La inteligencia es producida por un conjunto definido de agencias, correspondientes a algunos sectores del Ejecutivo, las cuales son coordinadas, dirigidas y supervisadas por un funcionario con rango de Ministro, el Presidente de la comunidad de inteligencia, quien tiene para ello amplias atribuciones y facultades administrativas. 

En el Perú se trata de los tres servicios de inteligencia militares (que deben ser dependencias de la oficina de inteligencia del Ministerio de Defensa), el servicio de inteligencia del Interior (que incluye a la inteligencia policial) y la oficina de inteligencia de Relaciones Exteriores. Ninguna de estas debe estar autorizada para producir ni proveer inteligencia sin autorización del Presidente de la comunidad de inteligencia. Los servicios de inteligencia militares no deben estar autorizados a producir regularmente inteligencia sobre seguridad interior, solo ocasional y restringidamente, en la medida en que se realicen operativos militares en el territorio nacional. 

El Presidente de la comunidad de inteligencia reúne regularmente a los jefes de los servicios de inteligencia sectoriales para deliberar sobre la apreciación estratégica de amenazas y riesgos, interpretar las directivas del Consejo de Seguridad Nacional y orientar las actividades de los servicios. Sesiona regularmente con el Presidente de la República y participa, en calidad de miembro eventual, en el Consejo de Seguridad. Cuenta con una oficina de análisis que lo apoya en la elaboración de las apreciaciones estratégicas de seguridad. 

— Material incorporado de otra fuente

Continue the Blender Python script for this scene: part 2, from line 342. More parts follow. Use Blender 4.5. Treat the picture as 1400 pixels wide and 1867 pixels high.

Esta oficina no está autorizada a obtener información de fuentes no públicas ni a realizar operaciones de contrainteligencia. Su control sobre los servicios es estrictamente administrativo. 

Tiene acceso a toda la información de inteligencia disponible y a todas las actividades u operaciones que realizan los servicios. Establece los presupuestos de los servicios; supervisa la ejecución del gasto; aprueba los ascensos, puestos y destinos de los agentes; define los criterios de evaluación y calificación del personal, el reclutamiento, los códigos de ética, el entrenamiento y las remuneraciones. El CONTROL EXTERNO DE LA INTELIGENCIA actúa con independencia del Ejecutivo, voluntad política, atribución legal y equipo técnico. 

Los miembros de la comisión de inteligencia del Congreso deben supervisar los planes de acción y el gasto de la comunidad de inteligencia y, para ello, establecer criterios de uso del dinero antes de aprobar el presupuesto. Es aconsejable además un control multilateral, que incluya un Contralor y un Defensor especializados. Su PROFESIONALISMO se basa en una escuela única, un sistema de carrera profesional y un liderazgo escalonado. 

En inteligencia es muy importante el «control subjetivo», es decir, el que se efectúa por medio de la formación del personal, la calificación continua a lo largo de la carrera y el liderazgo real de los superiores. Debe existir una escuela única de inteligencia —con nivel de postgrado— donde se preparen los especialistas militares, policiales y civiles. 

A fin de modelar la conducta de los agentes, los superiores deben tomar medidas que van desde la promoción hasta la separación del servicio, bajo responsabilidad de no omitirlas ni tomarlas sin fundamento. La inteligencia es una fuente de poder administrativo que solo puede ser conquistada con profesionalismo, ciencia y técnica. 

En las democracias jóvenes, como la peruana, esa fuente suele ser capturada por grupos de interés o corporaciones profesionales que abusan de esas capacidades especiales y tiranizan al país entero. 

En democracia, ninguna capacidad corporativa da derecho al poder político, el cual solo nace de la justa competencia electoral. Los líderes políticos que aspiran a este tipo de legitimación tienen que aprender a controlar las otras fuentes, no electorales, sino administrativas o sistémicas, del poder, fuentes subordinadas al proceso democrático que, si se ponen por encima de él, dan lugar a tiranías. 

En otras palabras: a la inteligencia, lo mismo que al sistema financiero o militar, o bien se la conquista, o bien ella domina. Y no vale en esto complacerse con repetir una aspiración insatisfecha, como un amor imposible, porque eso es en verdad caer bajo su dominación.